So let’g get this silliness over pronto. A selection from Ed’s latest release, Rescuing Prince Charming.


Dusty Johnson and an alien guard have found a time bomb hidden in the guts of a prototype starship. Not trusting each other, they trade insults before carrying the bomb out of the ship. Yadda yadda yawn.


From the front, Kwadran shorts left little to the imagination. Which was a stupid thing to think about at a time like this.


[image error]“Give it [the bomb], you stubborn American. You move too slowly.”


“Carefully,” she corrected. “I move carefully.”


“No time for careful.” He seized the box, hugged it in the crook of his arm like a running back, and raced away.


“You’ll kill us both, you moron.” She followed as he dodged around a tall air filtration casing. He was taking a different route through the machinery than she had. Was it faster or slower? No time even to speculate. With a reckless burst of speed, she caught up to him.


“You’re fast,” he said as he vaulted over an insulated sewer pipe and rounded the purifier complex.
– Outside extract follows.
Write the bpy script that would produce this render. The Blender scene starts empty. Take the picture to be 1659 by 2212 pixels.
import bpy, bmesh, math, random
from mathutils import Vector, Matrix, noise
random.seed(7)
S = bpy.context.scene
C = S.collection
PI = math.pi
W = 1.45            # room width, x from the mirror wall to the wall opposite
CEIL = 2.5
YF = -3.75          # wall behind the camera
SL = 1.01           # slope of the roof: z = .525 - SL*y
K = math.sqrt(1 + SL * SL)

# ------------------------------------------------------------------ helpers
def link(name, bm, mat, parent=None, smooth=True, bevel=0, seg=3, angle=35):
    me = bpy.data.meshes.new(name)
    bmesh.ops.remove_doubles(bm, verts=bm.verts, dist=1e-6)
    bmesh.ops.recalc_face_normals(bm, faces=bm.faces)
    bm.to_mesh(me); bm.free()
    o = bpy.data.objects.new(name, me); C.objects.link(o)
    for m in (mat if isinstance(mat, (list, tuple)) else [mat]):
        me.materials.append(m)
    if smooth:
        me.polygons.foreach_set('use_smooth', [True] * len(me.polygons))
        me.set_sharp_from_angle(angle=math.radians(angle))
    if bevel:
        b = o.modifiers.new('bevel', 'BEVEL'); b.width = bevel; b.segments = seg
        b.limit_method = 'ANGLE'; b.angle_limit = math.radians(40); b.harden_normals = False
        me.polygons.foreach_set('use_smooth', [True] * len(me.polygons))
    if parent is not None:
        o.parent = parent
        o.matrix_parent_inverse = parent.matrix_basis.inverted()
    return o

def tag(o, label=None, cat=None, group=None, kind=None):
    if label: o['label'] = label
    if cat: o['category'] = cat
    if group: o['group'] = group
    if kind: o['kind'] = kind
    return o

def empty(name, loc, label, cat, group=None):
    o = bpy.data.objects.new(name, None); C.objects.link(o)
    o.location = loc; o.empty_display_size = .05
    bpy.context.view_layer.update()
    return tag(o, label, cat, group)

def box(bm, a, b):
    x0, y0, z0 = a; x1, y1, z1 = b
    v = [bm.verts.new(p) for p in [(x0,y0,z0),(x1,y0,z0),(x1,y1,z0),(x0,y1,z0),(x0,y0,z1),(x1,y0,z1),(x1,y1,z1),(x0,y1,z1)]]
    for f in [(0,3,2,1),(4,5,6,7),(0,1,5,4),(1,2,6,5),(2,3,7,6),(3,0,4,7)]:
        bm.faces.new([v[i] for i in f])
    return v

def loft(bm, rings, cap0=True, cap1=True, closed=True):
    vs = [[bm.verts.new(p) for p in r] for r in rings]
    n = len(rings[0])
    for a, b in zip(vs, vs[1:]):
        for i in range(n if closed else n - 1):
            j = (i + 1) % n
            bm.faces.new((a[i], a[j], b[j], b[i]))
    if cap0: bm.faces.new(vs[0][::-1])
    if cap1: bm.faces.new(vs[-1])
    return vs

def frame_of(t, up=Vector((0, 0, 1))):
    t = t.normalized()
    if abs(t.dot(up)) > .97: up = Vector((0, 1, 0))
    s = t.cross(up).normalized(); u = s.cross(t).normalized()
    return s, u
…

“Track team at The University of Arizona. But I’m surprised”—she slowed to climb over the warm sewer pipe—“to hear a Kwadran admit an American can do anything well.”


He glanced back at her. She wished he wouldn’t do that. If he ran into something, the bomb might explode almost in her face. It wasn’t a world-class face, but her head would look bloody awful without it.


[image error]Be sure to check out the book hooks by other great writers in the Book Hooks blog hop. Bah humbug!


Rescuing Prince Charming

Dusty Johnson, a self-styled ordinary, everyday woman, responds with extraordinary heroism when saboteurs try to bomb the prototype of Earth’s first starship. Although she yearns to return to anonymity, that moment of courage propels her ever deeper into dangers that tear the scabs off her dark secrets—and thrust her into the arms of the unattainable man of her dreams.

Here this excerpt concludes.